I think that they do, though. The smoothness we see in iOS is due to hardware acceleration. If you look at ICS, it is much smoother than its predecessors. The difference here is that iPhones have a beefier GPU than the majority of contenders, something I don't quite understand. It is also easier and cheaper to get the hardware acceleration needed on a PC machine since its components can be so much larger than a smartphone's.

Also, the notion that Android devices NEED the heartier cpus is ludicrous to me (not saying you said this, but I know it was said at some point in the thread). I think they need them in the sense that they have become selling points. The specs are in the ads, on tv, radio, etc. It is how, even the laymen, differentiates one phone from the other.

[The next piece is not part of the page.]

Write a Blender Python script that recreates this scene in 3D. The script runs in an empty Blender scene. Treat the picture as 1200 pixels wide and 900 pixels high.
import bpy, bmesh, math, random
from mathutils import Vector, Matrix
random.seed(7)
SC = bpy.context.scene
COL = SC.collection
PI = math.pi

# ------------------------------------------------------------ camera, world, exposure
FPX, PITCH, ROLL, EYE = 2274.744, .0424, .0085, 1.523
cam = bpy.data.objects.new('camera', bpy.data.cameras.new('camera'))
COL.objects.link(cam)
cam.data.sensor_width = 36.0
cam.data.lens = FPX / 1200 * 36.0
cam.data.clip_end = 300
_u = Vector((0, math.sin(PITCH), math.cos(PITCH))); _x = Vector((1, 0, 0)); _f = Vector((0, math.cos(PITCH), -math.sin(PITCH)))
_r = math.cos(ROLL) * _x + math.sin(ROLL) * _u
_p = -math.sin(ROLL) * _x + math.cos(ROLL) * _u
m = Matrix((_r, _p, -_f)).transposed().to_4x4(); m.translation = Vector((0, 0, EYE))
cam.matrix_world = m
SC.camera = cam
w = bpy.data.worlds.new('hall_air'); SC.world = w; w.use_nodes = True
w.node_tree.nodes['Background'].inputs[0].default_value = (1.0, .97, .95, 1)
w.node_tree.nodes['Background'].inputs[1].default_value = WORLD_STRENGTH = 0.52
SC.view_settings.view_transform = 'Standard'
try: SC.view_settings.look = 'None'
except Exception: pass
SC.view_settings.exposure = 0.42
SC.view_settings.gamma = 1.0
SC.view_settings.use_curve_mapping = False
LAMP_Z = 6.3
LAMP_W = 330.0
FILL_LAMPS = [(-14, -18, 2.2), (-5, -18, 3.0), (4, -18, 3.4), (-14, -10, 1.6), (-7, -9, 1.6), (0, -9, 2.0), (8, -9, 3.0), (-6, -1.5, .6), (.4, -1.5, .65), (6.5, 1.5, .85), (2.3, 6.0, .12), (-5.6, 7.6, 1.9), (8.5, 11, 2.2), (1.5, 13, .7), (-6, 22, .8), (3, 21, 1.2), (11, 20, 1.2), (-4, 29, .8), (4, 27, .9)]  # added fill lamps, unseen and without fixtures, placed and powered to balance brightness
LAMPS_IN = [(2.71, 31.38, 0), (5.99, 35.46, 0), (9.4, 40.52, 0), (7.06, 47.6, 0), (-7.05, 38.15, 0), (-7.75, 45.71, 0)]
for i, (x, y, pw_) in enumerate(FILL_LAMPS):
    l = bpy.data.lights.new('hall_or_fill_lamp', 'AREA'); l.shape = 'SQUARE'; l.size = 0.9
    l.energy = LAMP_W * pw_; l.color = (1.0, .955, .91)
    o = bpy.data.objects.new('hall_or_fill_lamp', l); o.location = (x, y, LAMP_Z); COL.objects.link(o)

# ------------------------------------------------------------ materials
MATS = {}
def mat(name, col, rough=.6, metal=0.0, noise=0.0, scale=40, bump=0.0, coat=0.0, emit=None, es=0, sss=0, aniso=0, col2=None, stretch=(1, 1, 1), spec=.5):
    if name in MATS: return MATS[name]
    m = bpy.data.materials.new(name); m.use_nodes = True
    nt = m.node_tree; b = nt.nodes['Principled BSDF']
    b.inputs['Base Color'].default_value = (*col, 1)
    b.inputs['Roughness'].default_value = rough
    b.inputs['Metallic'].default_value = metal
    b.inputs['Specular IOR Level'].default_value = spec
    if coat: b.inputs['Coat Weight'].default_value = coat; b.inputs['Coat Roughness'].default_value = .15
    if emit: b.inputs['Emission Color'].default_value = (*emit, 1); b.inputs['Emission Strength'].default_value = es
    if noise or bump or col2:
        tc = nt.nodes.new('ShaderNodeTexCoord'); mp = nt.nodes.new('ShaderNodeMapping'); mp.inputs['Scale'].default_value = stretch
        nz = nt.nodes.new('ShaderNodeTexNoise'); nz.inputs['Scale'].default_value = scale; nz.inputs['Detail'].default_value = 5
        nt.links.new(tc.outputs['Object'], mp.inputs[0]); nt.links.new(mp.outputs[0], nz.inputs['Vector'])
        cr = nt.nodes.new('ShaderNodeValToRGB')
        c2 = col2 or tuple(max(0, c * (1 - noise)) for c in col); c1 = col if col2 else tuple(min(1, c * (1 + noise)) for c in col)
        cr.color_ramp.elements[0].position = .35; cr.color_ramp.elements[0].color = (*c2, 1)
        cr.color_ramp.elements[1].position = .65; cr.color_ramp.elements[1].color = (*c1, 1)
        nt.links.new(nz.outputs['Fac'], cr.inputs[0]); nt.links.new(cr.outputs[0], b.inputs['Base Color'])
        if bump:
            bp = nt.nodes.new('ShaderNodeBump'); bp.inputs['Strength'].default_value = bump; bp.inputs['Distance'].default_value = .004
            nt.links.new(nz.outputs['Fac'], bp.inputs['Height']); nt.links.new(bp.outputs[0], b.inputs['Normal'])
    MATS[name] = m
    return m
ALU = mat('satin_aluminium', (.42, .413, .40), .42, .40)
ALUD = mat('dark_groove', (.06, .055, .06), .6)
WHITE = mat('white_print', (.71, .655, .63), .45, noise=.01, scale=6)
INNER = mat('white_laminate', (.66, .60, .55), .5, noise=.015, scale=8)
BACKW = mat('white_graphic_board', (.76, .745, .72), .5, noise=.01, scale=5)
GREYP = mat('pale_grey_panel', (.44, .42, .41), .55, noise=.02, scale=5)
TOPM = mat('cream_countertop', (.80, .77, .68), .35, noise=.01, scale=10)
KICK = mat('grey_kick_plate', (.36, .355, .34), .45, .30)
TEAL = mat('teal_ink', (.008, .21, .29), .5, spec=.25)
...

Apple has never been to "spec happy", which shows, because they never released the specs of any of their iOS products aside from things like resolution and storage space (the basics), yet they still sell like hotcakes. What Android phones truly need are a dedicated gpu to be able to push that hardware acceleration to the limit. Until that becomes mainstream, we are never going to get the buttery smoothness we are looking for on the platform.
 
While A5 CPU is rather dated (GPU is great though), it's not the most horrible spec in iPhone 4S. RAM is where it hurts. Having half the RAM of most Android phones shows in the elevated app crash rates. Few applications have proper mechanisms for recovering from a situation where memory limit is reached. Most common "mechanism" is crash. For example, people report tons of Safari crashes when using multiple tabs.
 
RAM is where it hurts. Having half the RAM of most Android phones shows in the elevated app crash rates. Few applications have proper mechanisms for recovering from a situation where memory limit is reached. Most common "mechanism" is crash.

I don't want to start an argument :) but I believe the iPhone handles memory more gracefully than that.
 
A locked down device doesn't need great specs.

A pocket calculator isn't running the latest CPU also.
 
There's two ways to go about it (extreme examples):

1. Put a dual 800 A5 with a 1420mah battery in a small device.

2. Put a dual 1.2 TI OMAP and LTE radio and a 3300mah battery in a larger device.

Both yield excellent battery life and performance, but they take a bit of a different approach. #1 is about efficiency, #2 is a brute force approach. The efficiency approach allows for a smaller phone, but the brute force approach allows it to run on Verizon 4G LTE and still last all day.